THE LAW COUNCIL of Australia (LCA) will continue to take issue with matters deemed political by the Federal Attorney-General, despite the scathing critique the body received from Philip Ruddock…

THE LAW COUNCIL of Australia (LCA) will continue to take issue with matters deemed political by the Federal Attorney-General, despite the scathing critique the body received from Philip Ruddock earlier in the month.

As reported in Lawyers Weekly last Friday, LCA president Tim Bugg originally intended to give a speech on the national profession project at the Australian Corporate Lawyers Association national conference, as he had been invited to do.

Yet Bugg was compelled to instead respond to the keynote address Ruddock had given an hour before, in which the Attorney-General rebuked the LCA for straying from its core responsibilities into areas of “fashionable” or “political” concern.

“For the nation’s peak professional body to have so little to say about the profession and so much to say about the politically fashionable issues du jour is surprising,” Ruddock said.
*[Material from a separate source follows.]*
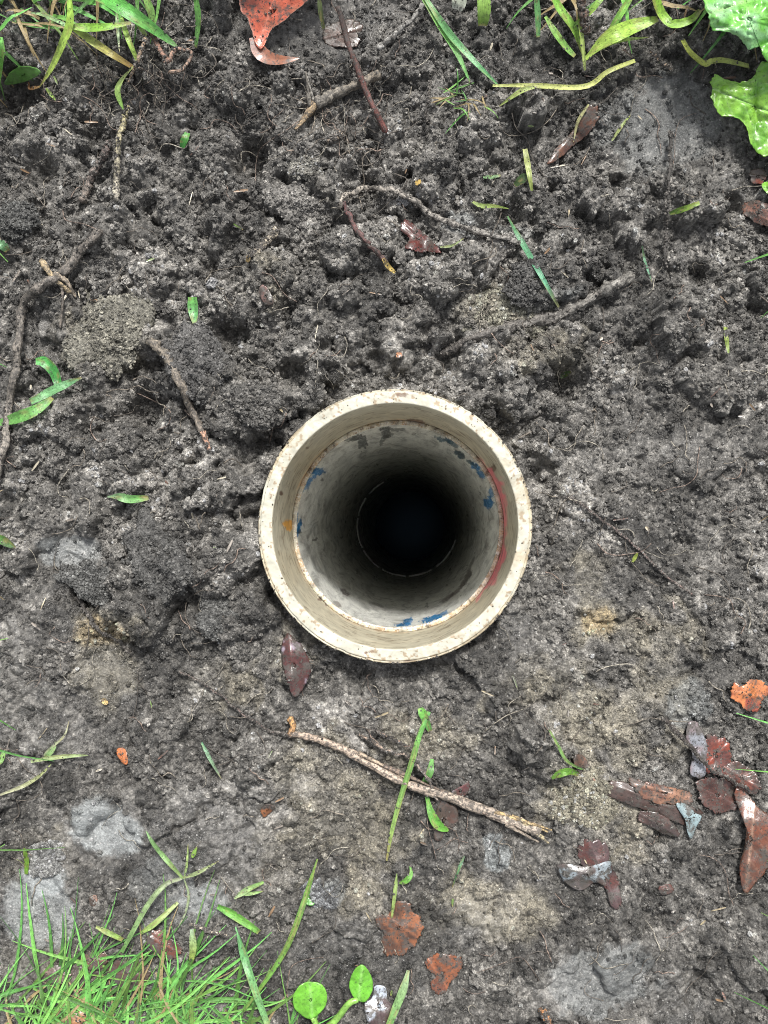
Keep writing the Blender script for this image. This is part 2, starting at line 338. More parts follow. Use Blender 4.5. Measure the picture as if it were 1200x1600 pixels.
def pipe_mat(name, inner):
    m, nt, p = mat(name); lk = nt.links.new
    at = N(nt, 'ShaderNodeAttribute', attribute_name='Col'); tc = N(nt, 'ShaderNodeTexCoord')
    mp = N(nt, 'ShaderNodeMapping'); lk(tc.outputs['Object'], mp.inputs[0]); mp.inputs['Scale'].default_value = (1, 1, .35 if inner else 1)
    n1 = N(nt, 'ShaderNodeTexNoise', Scale=320.0, Detail=5.0, Roughness=.65); lk(mp.outputs[0], n1.inputs['Vector'])
    n2 = N(nt, 'ShaderNodeTexNoise', Scale=45.0, Detail=5.0, Roughness=.6, Distortion=1.8); lk(mp.outputs[0], n2.inputs['Vector'])
    c = mixrgb(nt, at.outputs['Color'], ramp(nt, n2.outputs[0], [(.3, g(.72)), (.7, g(1.15))]), 1.0, 'MULTIPLY')
    speck = ramp(nt, n1.outputs[0], [(.63 if inner else .67, g(0)), (.67 if inner else .71, g(.75))])
    c = mixrgb(nt, c, (.10, .055, .03, 1), speck)
    if inner:     # scuffs and dried swirls on the wall
        n3 = N(nt, 'ShaderNodeTexNoise', Scale=85.0, Detail=3.0, Roughness=.55, Distortion=3.5); lk(mp.outputs[0], n3.inputs['Vector'])
        sc = ramp(nt, n3.outputs[0], [(.475, g(0)), (.5, g(.65)), (.525, g(0))])
        c = mixrgb(nt, c, (.95, .96, .95, 1), sc)
        m6 = N(nt, 'ShaderNodeMapping'); lk(tc.outputs['Object'], m6.inputs[0]); m6.inputs['Scale'].default_value = (1, 1, .22)
        n6 = N(nt, 'ShaderNodeTexNoise', Scale=55.0, Detail=5.0, Roughness=.65, Distortion=2.0); lk(m6.outputs[0], n6.inputs['Vector'])
        c = mixrgb(nt, c, ramp(nt, n6.outputs[0], [(.36, g(.55)), (.48, g(.95)), (.62, g(1.15))]), 1.0, 'MULTIPLY')
        m4 = N(nt, 'ShaderNodeMapping'); lk(tc.outputs['Object'], m4.inputs[0]); m4.inputs['Scale'].default_value = (1, 1, .12)
        n4 = N(nt, 'ShaderNodeTexNoise', Scale=120.0, Detail=3.0); lk(m4.outputs[0], n4.inputs['Vector'])
        c = mixrgb(nt, c, (.05, .04, .03, 1), ramp(nt, n4.outputs[0], [(.68, g(0)), (.72, g(.7))]))
    lk(c, p.inputs['Base Color']); p.inputs['Roughness'].default_value = .32 if inner else .5
    b = N(nt, 'ShaderNodeBump', Strength=.35, Distance=.0006); lk(n1.outputs[0], b.inputs['Height']); lk(b.outputs[0], p.inputs['Normal'])
    return m
M_COLLAR = pipe_mat('cream_plastic', False); M_PIPE = pipe_mat('grey_plastic', True)
M_WATER, _nt, _p = mat('dark_water')
_p.inputs['Base Color'].default_value = (.004, .006, .010, 1); _p.inputs['Roughness'].default_value = .13; _p.inputs['IOR'].default_value = 1.33
_p.inputs['Specular IOR Level'].default_value = .12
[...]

Yet it was Bugg who was surprised to hear of Ruddock’s criticism only moments before he was scheduled to speak. “There had been no warning to us that [Ruddock] was going to take that approach, and attack us in the way that he did,” he said.

“Because of the way he had chosen to raise the issue, I felt that I had no alternative but to respond at that forum, even though I didn’t consider it was necessarily the appropriate forum for me to do so,” Bugg said.

According to Bugg, Ruddock’s “comments in relation to the [LCA] getting into political areas reflected a fundamental misunderstanding of the issue, and a fundamental misunderstanding of what is political and what is really an issue of principle and law”.

In his address, Ruddock made mention of the eight media releases the LCA has issued this year in relation to David Hicks, as part of a range of issues he considered either “fashionable” or “political”. Twenty-four of twenty-eight releases “entered the political fray on topics of contention”, Ruddock said.

“The role of the Law Council is to do that,” Bugg said. “Lawyers of Australia would want us to do that, and do want us to do it, and we will continue to do so.

“So in addition to him being wrong about this topic as being one that is either ‘political’ or ‘fashionable’, he is also wrong about the interest the [LCA] has in the national profession project — it’s something that we’ve played a pivotal role in,” Bugg said.

Although the LCA president viewed Ruddock’s critique as regrettable, he does not believe the law body’s relationship with the Government will be strained as a result.

“We’ve had a very good working relationship over many years with the Federal Attorney-General and his department. [Ruddock’s speech] certainly shouldn’t be allowed to affect it, because it’s a very important working relationship,” he said.

“It would be a very sad day indeed for Australia, and the lawyers of Australia, if the [LCA] should in any way think that it can’t come out and speak on these topics, just because of the relationship it either has, or has had, with the Government or the Attorney-General.”

Nor does Bugg believe having top firms more involved in the LCA (through the proposed Major Law Firm Group) will result in pressure being applied to avoid political issues in order to preserve the government work these firms attract.

“I’m absolutely confident, as a result of my discussions with representatives of the major law firms, that they will not be in any way applying pressure to the [LCA] to stop talking about these issues because of government work,” Bugg said.